Kein Zweifel, Zakopane ist ein Wintersportort. Hauptstadt der Tatra. Winterhauptstadt Polens. Höchstgelegene Stadt Polens. Superlative um Superlative, wie eingangs erwähnt. Das drückt sich in den Besucherzahlen aus. Millionen von Urlaubern kommen jährlich. Man hat viel dafür getan. Alles ist darauf ausgelegt. Viele ehrgeizige Imagekampagnen sind gestartet geworden. Für Sommer und Winter. Weltmeisterschaften ausgerichtet, sogar für Olympische Spiele beworben. Trotz Erfolglosigkeit macht es Zakopane in der Welt bekannt. Das ist das Ziel. Ein Touristenmekka. Die meisten Einheimischen haben ihre Häuser zu kleinen Pensionen umgebaut. Die sind ausgebucht. Darunter gute und schlechte, günstig und teuer.
Unsere Unterkunft ist leider nicht der Hit. Eine kleine Abstellkammer, zwei mal drei Meter groß. Die Schlafcouch müssen wir erst ausziehen. Auf eine bequeme Matratze mussten wir verzichten. Das Bad und die Dusche sind separat auf dem Gang, den saubersten Zustand hat die Dusche auch nicht. Nicht wohlfühlend. Nicht einladend. Ein kleiner Reinfall. Manchmal ist günstig eben nicht immer gut. Das ist das Risiko.

Doch wer Zakopane nicht in der kalten Jahreszeit entdecken will, für den lässt die Zeit vom Frühjahr bis in den Herbst hinein keine Wünsche offen. Wanderrouten sind unendlich viele vorhanden, kilometerweit. Fast zu Tode laufen kann man sich. Auch das Klettern ist ein beliebter Sport für die Aktiven unter uns. Die Umgebung ist dafür prädestiniert.

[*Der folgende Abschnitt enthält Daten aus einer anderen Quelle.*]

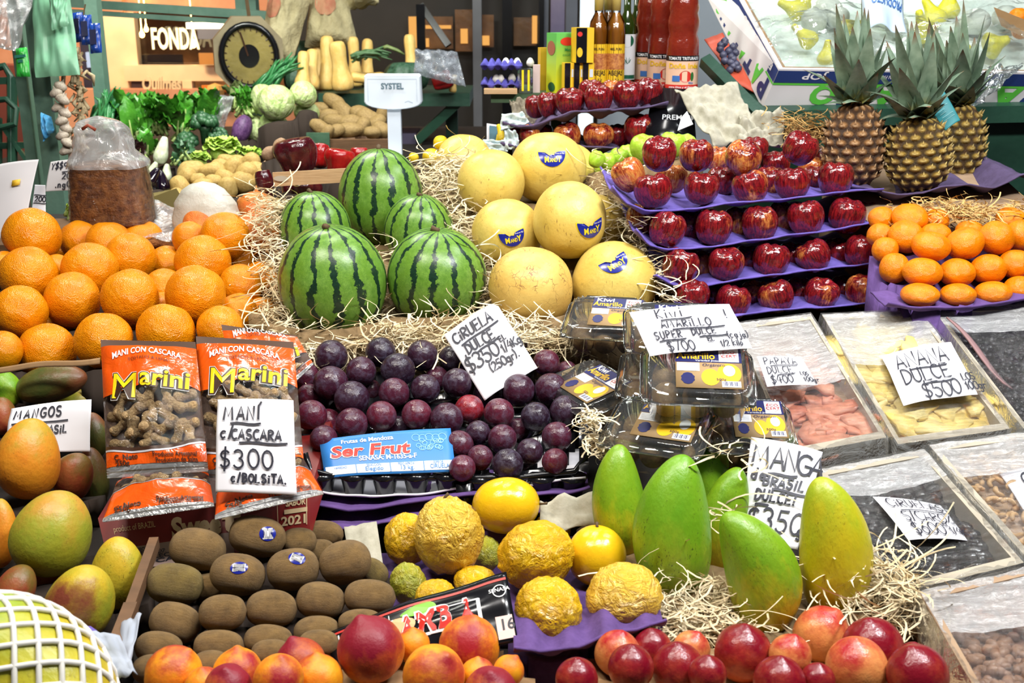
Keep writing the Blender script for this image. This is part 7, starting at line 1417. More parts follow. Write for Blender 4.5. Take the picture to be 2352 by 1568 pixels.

Wem das zu anstrengend ist, der nutzt die Seilbahn für einen Ausflug in die Höhe. Zum Hausberg Zakopanes, dem Kasparowy Wierch. In 20 Minuten auf 1995m, so hoch ist sein Gipfel. Von dort kann man über die schneebedeckten Gipfel des kleinsten Hochgebirges der Welt blicken, in slowakische Landen. Dorthin, wo der größte Teil des Gebirges liegt.

Eine Menge Spaß gönnen wir uns am Abend im Aquapark, der sehr zentral gelegen ist.2 Stunden lang. Da kommt das Kind in einem hoch. Die vier verschiedenen Rutschen sind das Highlight. Von kurz über mittel bis lang. Ein Heiden Spaß für Groß und Klein. Entspannung finden wir danach im Whirlpool. Nicht nur die mehreren Sprudelbecken stehen für die Wasserratten zur Verfügung. Außenbecken, Strudelströmungsbecken, eins für die Babys und Kleinstkinder und eins zum normalen Planschen. Bei Wassertemperaturen von 32 bis 35 Grad ist es kuschelig warm. Wirklich ausreichend.
Gut erholt, neigt sich der Tag dem Ende entgegen. Zakopane haben wir heute entdeckt. Das Wintersportmekka mit vielen Vorschusslorbeeren. Die Umgebung hält das, was es verspricht. Die Hohe Tatra ist echtes Naturidyll. Sie zu entdecken, lohnt sich wirklich. Zakopane dagegen ist ein wenig überschätzt. Die Spuren der Goralen und der spätere „Zakopane-Stil“ sind immer noch sichtbar. Er wird heute nur noch für den kommerziellen Tourismus „weitergelebt“. Die authentische Urigkeit und die Originalität sind für mich verloren gegangen. Wenn gleich, die Stadt einen gewissen Charme versprüht.